Task objective:
Take every line from the listing below that contains "scene".
────────────────────
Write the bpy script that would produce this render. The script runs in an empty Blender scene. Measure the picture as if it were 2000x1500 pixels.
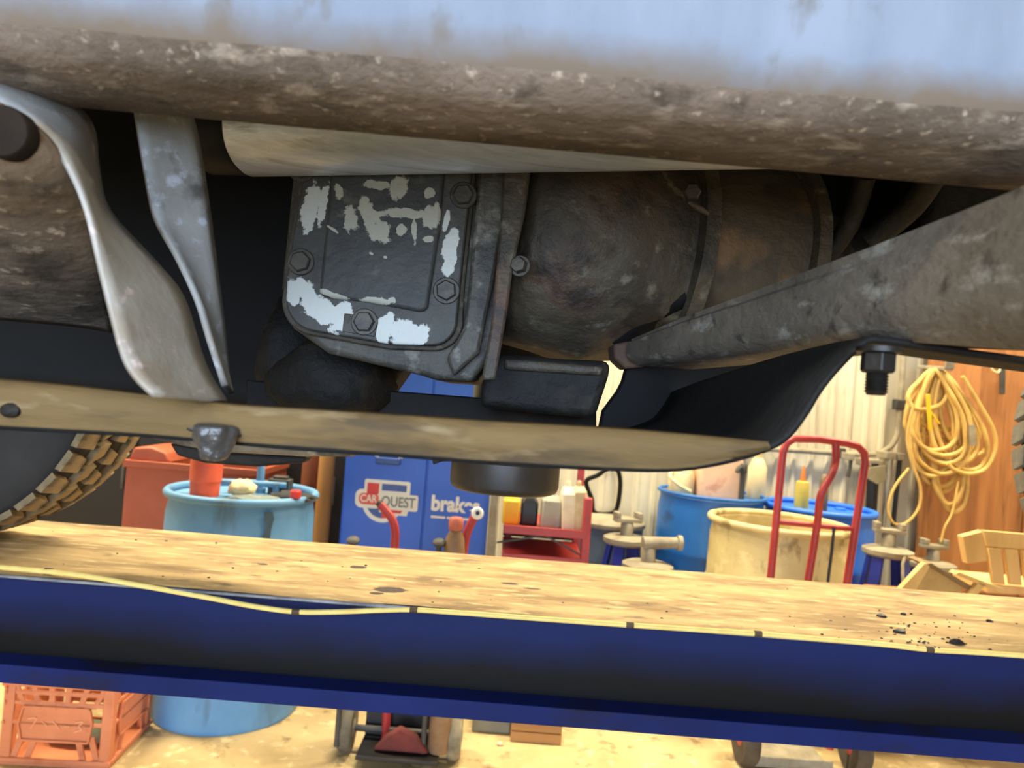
import bpy, math, random
from mathutils import Vector, Matrix, noise
random.seed(7)
SC = bpy.context.scene
COL = SC.collection
V = Vector

# ------------------------------------------------------------------ camera, world, light, exposure
FPX = 1444.0
CAM = V((0, 0, 1.35))
PITCH, ROLL = math.radians(1.0), math.radians(4.5)
_F = V((0, math.cos(PITCH), math.sin(PITCH)))
_U0 = V((0, -math.sin(PITCH), math.cos(PITCH)))
_R0 = V((1, 0, 0))
_R = _R0 * math.cos(ROLL) + _U0 * math.sin(ROLL)
_U = -_R0 * math.sin(ROLL) + _U0 * math.cos(ROLL)
cd = bpy.data.cameras.new('camera'); cam = bpy.data.objects.new('camera', cd); COL.objects.link(cam)
cd.sensor_width = 36; cd.lens = 36 * FPX / 2000; cd.clip_start = 0.02
cd.dof.use_dof = True; cd.dof.focus_distance = 0.80; cd.dof.aperture_fstop = 8.5
m = Matrix((( _R.x, _U.x, -_F.x, CAM.x), (_R.y, _U.y, -_F.y, CAM.y), (_R.z, _U.z, -_F.z, CAM.z), (0, 0, 0, 1)))
cam.matrix_world = m
SC.camera = cam

wd = bpy.data.worlds.new('daylight'); SC.world = wd; wd.use_nodes = True
bg = wd.node_tree.nodes['Background']; bg.inputs[0].default_value = (0.55, 0.72, 1.0, 1); bg.inputs[1].default_value = 2.5

def area(name, loc, rot, sx, sy, power, col):
    l = bpy.data.lights.new(name, 'AREA'); l.shape = 'RECTANGLE'; l.size = sx; l.size_y = sy; l.energy = power; l.color = col
    o = bpy.data.objects.new(name, l); COL.objects.link(o); o.location = loc; o.rotation_euler = rot
    return o
WARM = (1.0, 0.87, 0.62)
# shop ceiling lamps: three over the back of the bay, two unseen fills added over the front for floor bounce
for i, (x, y, e) in enumerate(((-2.6, 3.35, 105), (0.1, 3.35, 105), (2.8, 3.35, 105), (-1.8, -2.0, 40), (1.8, -2.0, 40))):
    area('ceiling_lamp_and_fill', (x, y, 3.95), (0, 0, 0), 1.3, 0.3, e, WARM)
# daylight coming in through the open shop door behind the camera
area('door_daylight', (-0.6, -4.55, 1.75), (math.radians(-90), 0, math.radians(180)), 4.6, 3.2, 300, (0.62, 0.78, 1.0))
SC.view_settings.view_transform = 'Standard'; SC.view_settings.look = 'None'
SC.view_settings.gamma = 1; SC.view_settings.use_curve_mapping = False
SC.view_settings.exposure = 0.9

# ------------------------------------------------------------------ helpers
def W(px, py, d):
    """point seen at photo pixel (px, py) standing d metres in front of the camera plane"""
    r = _F + _R * ((px - 1000) / FPX) + _U * ((750 - py) / FPX)
    return CAM + r * (d / r.y)
def Wz(px, py, z):
    r = _F + _R * ((px - 1000) / FPX) + _U * ((750 - py) / FPX)
    return CAM + r * ((z - CAM.z) / r.z)
def lerp(a, b, t): return a + (b - a) * t

def wmat(o):
    mm = o.matrix_basis.copy()
    if o.parent: mm = wmat(o.parent) @ o.matrix_parent_inverse @ mm
    return mm
def setparent(o, p):
    if p is not None:
        o.parent = p; o.matrix_parent_inverse = wmat(p).inverted()
def tag(o, label=None, cat=None, group=None, kind=None):
    if label: o['label'] = label
    if cat: o['category'] = cat
    if group: o['group'] = group
    if kind: o['kind'] = kind
    return o
def empty(name, loc=(0, 0, 0), rz=0):
    o = bpy.data.objects.new(name, None); COL.objects.link(o); o.empty_display_size = 0.05
    o.location = loc; o.rotation_euler = (0, 0, rz)
    return o
def copy_tree(o, parent=None):
    c = o.copy(); COL.objects.link(c)
    if parent is not None: c.parent = parent
    for ch in list(o.children): copy_tree(ch, c)
    return c

class MB:
    def __init__(s): s.v = []; s.f = []
    def add(s, vs, fs):
        b = len(s.v); s.v += [V(p) for p in vs]; s.f += [tuple(i + b for i in f) for f in fs]; return s
    def box(s, x0, x1, y0, y1, z0, z1, M=None):
        vs = [V((x, y, z)) for z in (z0, z1) for y in (y0, y1) for x in (x0, x1)]
        if M: vs = [M @ p for p in vs]
        return s.add(vs, [(0, 2, 3, 1), (4, 5, 7, 6), (0, 1, 5, 4), (2, 6, 7, 3), (0, 4, 6, 2), (1, 3, 7, 5)])
    def bar(s, p0, p1, w, h, up=(0, 0, 1)):
        p0, p1 = V(p0), V(p1); a = (p1 - p0).normalized(); u = V(up)
        if abs(a.dot(u)) > .98: u = V((0, 1, 0))
        sd = a.cross(u).normalized() * (w / 2); t = sd.cross(a).normalized() * (h / 2)
        vs = [p + sd * i + t * j for p in (p0, p1) for i, j in ((-1, -1), (1, -1), (1, 1), (-1, 1))]
        return s.add(vs, [(0, 1, 2, 3), (7, 6, 5, 4), (0, 4, 5, 1), (1, 5, 6, 2), (2, 6, 7, 3), (3, 7, 4, 0)])
    def lathe(s, prof, o=(0, 0, 0), axis=(0, 0, 1), n=32, a0=0.0, cap=True, sq=1.0):
        o = V(o); a = V(axis).normalized(); u = V((1, 0, 0)) if abs(a.x) < .9 else V((0, 1, 0))
        u = (u - a * u.dot(a)).normalized(); w = a.cross(u)
        vs = []
        for r, h in prof:
            for k in range(n):
                t = a0 + 2 * math.pi * k / n
                vs.append(o + a * h + (u * math.cos(t) + w * math.sin(t) * sq) * r)
        fs = []
        for i in range(len(prof) - 1):
            for k in range(n):
                k2 = (k + 1) % n
                fs.append((i * n + k, i * n + k2, (i + 1) * n + k2, (i + 1) * n + k))
        if cap:
            fs.append(tuple(range(n - 1, -1, -1))); b = (len(prof) - 1) * n; fs.append(tuple(b + k for k in range(n)))
        return s.add(vs, fs)
    def cyl(s, p0, p1, r0, r1=None, n=16, a0=0.0):
        p0, p1 = V(p0), V(p1); r1 = r0 if r1 is None else r1
        return s.lathe([(r0, 0), (r1, (p1 - p0).length)], p0, p1 - p0, n, a0)
    def tube(s, pts, r, n=8, closed=False):
        pts = [V(p) for p in pts]; m = len(pts); vs = []; prev = None
        for i, p in enumerate(pts):
            if closed: t = (pts[(i + 1) % m] - pts[i - 1])
            else: t = pts[min(i + 1, m - 1)] - pts[max(i - 1, 0)]
            t.normalize()
            if prev is None:
                prev = V((0, 0, 1)) if abs(t.z) < .9 else V((1, 0, 0))
            prev = (prev - t * prev.dot(t)).normalized(); b = t.cross(prev)
            rr = r[i] if isinstance(r, (list, tuple)) else r
            for k in range(n):
                a = 2 * math.pi * k / n; vs.append(p + (prev * math.cos(a) + b * math.sin(a)) * rr)
        fs = []
        for i in range(m if closed else m - 1):
            j = (i + 1) % m
            for k in range(n):
                k2 = (k + 1) % n; fs.append((i * n + k, i * n + k2, j * n + k2, j * n + k))
        if not closed:
            fs.append(tuple(range(n - 1, -1, -1))); fs.append(tuple((m - 1) * n + k for k in range(n)))
        return s.add(vs, fs)
    def prism(s, pts, vec):
        pts = [V(p) for p in pts]; vec = V(vec); n = len(pts)
        fs = [tuple(range(n)), tuple(range(2 * n - 1, n - 1, -1))]
        for i in range(n): fs.append((i, i + n, (i + 1) % n + n, (i + 1) % n))
        return s.add(pts + [p + vec for p in pts], fs)
    def loft(s, rings, cap=True):
        n = len(rings[0]); vs = [p for r in rings for p in r]; fs = []
        for i in range(len(rings) - 1):
            for k in range(n):
                k2 = (k + 1) % n; fs.append((i * n + k, i * n + k2, (i + 1) * n + k2, (i + 1) * n + k))
        if cap:
            fs.append(tuple(range(n - 1, -1, -1))); b = (len(rings) - 1) * n; fs.append(tuple(b + k for k in range(n)))
        return s.add(vs, fs)
    def grid(s, rows):
        n = len(rows[0]); fs = []
        for i in range(len(rows) - 1):
            for k in range(n - 1): fs.append((i * n + k, i * n + k + 1, (i + 1) * n + k + 1, (i + 1) * n + k))
        return s.add([p for r in rows for p in r], fs)
    def mesh(s, name, smooth=35):
        me = bpy.data.meshes.new(name); me.from_pydata([tuple(p) for p in s.v], [], s.f); me.update()
        import bmesh
        bm = bmesh.new(); bm.from_mesh(me); bmesh.ops.recalc_face_normals(bm, faces=bm.faces); bm.to_mesh(me); bm.free()
        if smooth:
            me.polygons.foreach_set('use_smooth', [True] * len(me.polygons)); me.set_sharp_from_angle(angle=math.radians(smooth))
        return me
    def build(s, name, mat, parent=None, smooth=35, bevel=0, seg=2, solid=0, subsurf=0):
        me = s.mesh(name, smooth); me.materials.append(mat)
        o = bpy.data.objects.new(name, me); COL.objects.link(o); setparent(o, parent)
        if solid:
            md = o.modifiers.new('solid', 'SOLIDIFY'); md.thickness = solid; md.offset = 0
        if subsurf:
            md = o.modifiers.new('sub', 'SUBSURF'); md.levels = subsurf; md.render_levels = subsurf
        if bevel:
            md = o.modifiers.new('bevel', 'BEVEL'); md.width = bevel; md.segments = seg; md.limit_method = 'ANGLE'; md.angle_limit = math.radians(40)
        return o

def smooth_path(pts, n=6, closed=False):
    pts = [V(p) for p in pts]; out = []; m = len(pts)
    for i in range(m if closed else m - 1):
        if closed: a, b, c, d = pts[i - 1], pts[i], pts[(i + 1) % m], pts[(i + 2) % m]
        else: a, b, c, d = pts[max(i - 1, 0)], pts[i], pts[i + 1], pts[min(i + 2, m - 1)]
        for k in range(n):
            t = k / n
            out.append(.5 * ((2 * b) + (c - a) * t + (2 * a - 5 * b + 4 * c - d) * t * t + (3 * b - a - 3 * c + d) * t ** 3))
    if not closed: out.append(pts[-1])
    return out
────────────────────
Task result:
Write the bpy script that would produce this render. The script runs in an empty Blender scene. Measure the picture as if it were 2000x1500 pixels.
SC = bpy.context.scene